Opinion 11-115

October 27, 2011


Digest:         A judge may be profiled in a magazine targeting the legal community where the article will contain photos, a brief biography and the judge’s comments about his/her judicial duties, provided he/she abides by the generally applicable limits on judicial speech and does not permit the article to be used to market or promote the magazine’s sales.


Rules:          22 NYCRR 100.2; 100.2(A); 100.2(C); 100.3(B)(8); 100.4(A)(1)-(3); Opinions 09-83; 09-37; 05-28; 04-117; 97-01 (Vol. XV); Joint Opinion 90-123/90-133 (Vol. VI).


         A judge asks whether he/she may appear in a “profile article” of a magazine targeting the legal community. The article will contain photographs, a brief biography and the judge’s comments regarding his/her judicial duties.1 The magazine advises the judge that “some of the feature articles about attorneys require payment by the attorneys and/or their firms in order to appear in the magazine,” but that judges need not pay to be included.

         A judge must always avoid even the appearance of impropriety (see 22 NYCRR 100.2) and must always act to promote public confidence in the judiciary’s integrity and impartiality (see 22 NYCRR 100.2[A]). A judge may not lend the prestige of judicial office to advance the private interests of the judge or others (see 22 NYCRR 100.2[C]) and may not make any public comment about a pending or impending proceeding in any court within the United States or its territories (see 22 NYCRR 100.3[B][8]). A judge may nonetheless engage in extra-judicial activities that are not incompatible with judicial office and do not cast reasonable doubt on the judge’s capacity to act impartially as a judge, detract from the dignity of judicial office, or interfere with the proper performance of judicial duties (see 22 NYCRR 100.4[A][1]-[3]).

         The Committee has previously advised that a judge may be featured in a newspaper or magazine article (see Opinions 09-83 [a judge may participate in a local newspaper interview regarding the judge’s tenure on the bench]; 09-37 [a judge may be interviewed and photographed for an on-line commercial magazine article about personal grooming decisions, although the judge should not endorse any particular products, and must otherwise comply with the Rules Governing Judicial Conduct in participating in the interview]; 04-117 [a judge may be interviewed by a friend who wishes to write an article about the judge for submission to a commercial magazine, where the article will primarily focus on the judge’s family, civic and extracurricular responsibilities and will also include a discussion of the judge’s performance of marriage ceremonies]).

         Consistent with prior opinions, the judge’s participation in the profile article may not interfere with the judge’s judicial duties (see 22 NYCRR 100.4[A][3]; Opinion 09-37) and must be consistent with the dignity of judicial office (see 22 NYCRR 100.4[A][2]; Joint Opinion 90-123/90-133 [Vol.
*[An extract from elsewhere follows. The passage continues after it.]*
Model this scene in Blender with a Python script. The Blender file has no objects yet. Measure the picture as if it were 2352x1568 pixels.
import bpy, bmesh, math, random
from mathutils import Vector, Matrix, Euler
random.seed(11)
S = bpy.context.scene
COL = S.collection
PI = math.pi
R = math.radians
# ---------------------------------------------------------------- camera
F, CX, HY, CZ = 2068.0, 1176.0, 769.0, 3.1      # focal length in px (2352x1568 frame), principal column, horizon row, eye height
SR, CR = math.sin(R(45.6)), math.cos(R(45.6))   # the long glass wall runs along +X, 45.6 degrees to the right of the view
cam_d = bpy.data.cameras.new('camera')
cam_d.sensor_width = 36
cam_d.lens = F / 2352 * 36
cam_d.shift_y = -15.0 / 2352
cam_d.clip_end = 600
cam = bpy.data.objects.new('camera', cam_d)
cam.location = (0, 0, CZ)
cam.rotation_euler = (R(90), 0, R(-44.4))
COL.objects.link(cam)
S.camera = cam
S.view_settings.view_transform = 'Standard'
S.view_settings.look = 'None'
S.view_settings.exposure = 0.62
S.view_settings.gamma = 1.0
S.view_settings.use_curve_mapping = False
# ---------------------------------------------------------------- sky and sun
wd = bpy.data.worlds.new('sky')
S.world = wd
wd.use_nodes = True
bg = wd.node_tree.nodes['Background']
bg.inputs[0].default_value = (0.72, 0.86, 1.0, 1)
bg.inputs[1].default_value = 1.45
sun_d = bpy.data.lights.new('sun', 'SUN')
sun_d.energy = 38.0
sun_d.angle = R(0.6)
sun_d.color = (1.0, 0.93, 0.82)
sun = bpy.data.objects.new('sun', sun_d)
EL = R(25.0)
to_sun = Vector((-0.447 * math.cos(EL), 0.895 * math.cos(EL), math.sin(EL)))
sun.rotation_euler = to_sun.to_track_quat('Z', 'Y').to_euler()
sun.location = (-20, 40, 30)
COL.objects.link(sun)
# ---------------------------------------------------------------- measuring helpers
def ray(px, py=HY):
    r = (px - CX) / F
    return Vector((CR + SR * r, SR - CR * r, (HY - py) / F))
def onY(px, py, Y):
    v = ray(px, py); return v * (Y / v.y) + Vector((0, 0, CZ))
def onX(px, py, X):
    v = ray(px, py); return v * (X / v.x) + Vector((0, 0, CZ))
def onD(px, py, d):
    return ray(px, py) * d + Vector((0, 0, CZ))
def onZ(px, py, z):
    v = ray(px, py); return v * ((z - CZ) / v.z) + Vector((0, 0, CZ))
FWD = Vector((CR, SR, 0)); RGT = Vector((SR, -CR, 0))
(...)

VI]). The judge must adhere to all judicial speech limits, including the ban on commenting on pending or impending cases (see 22 NYCRR 100.3[B][8]; Opinions 09-83; 04-117) and on statements that would cast doubt on the judge’s impartiality (see 22 NYCRR 100.4[A][1]; Opinions 09-83; 04-117).

         The judge also must not permit the article to be used to market or promote the magazine’s sales (see 22 NYCRR 100.2[C]; Opinions 05-28 [a judge may write a book review of a work of fiction, but should not permit the author or publisher to use any part of the review to promote the book’s sale]; 97-01 [Vol. XV] [a judge should not write a Foreword to a law book dealing with the judge’s court’s workings and which is a commercial publication intended to earn a profit for the publisher and author]).


         Thus, the Committee concludes that the judge may agree to be profiled as a judge, in a magazine targeting the legal community, provided he/she abides by the generally applicable restrictions on judicial speech and further provided that he/she does not permit the article to be used to market or promote the magazine’s sales.

         Finally, the judge also specifically asks the Committee to consider the fact that the judge is not currently a candidate for elective judicial office. Because there is no indication that the magazine is political in nature, the Committee does not believe the judge’s non-candidate status affects this inquiry’s outcome.


         1The judge does not state whether the magazine will interview and photograph the judge for the article or whether the judge will furnish all materials to the magazine.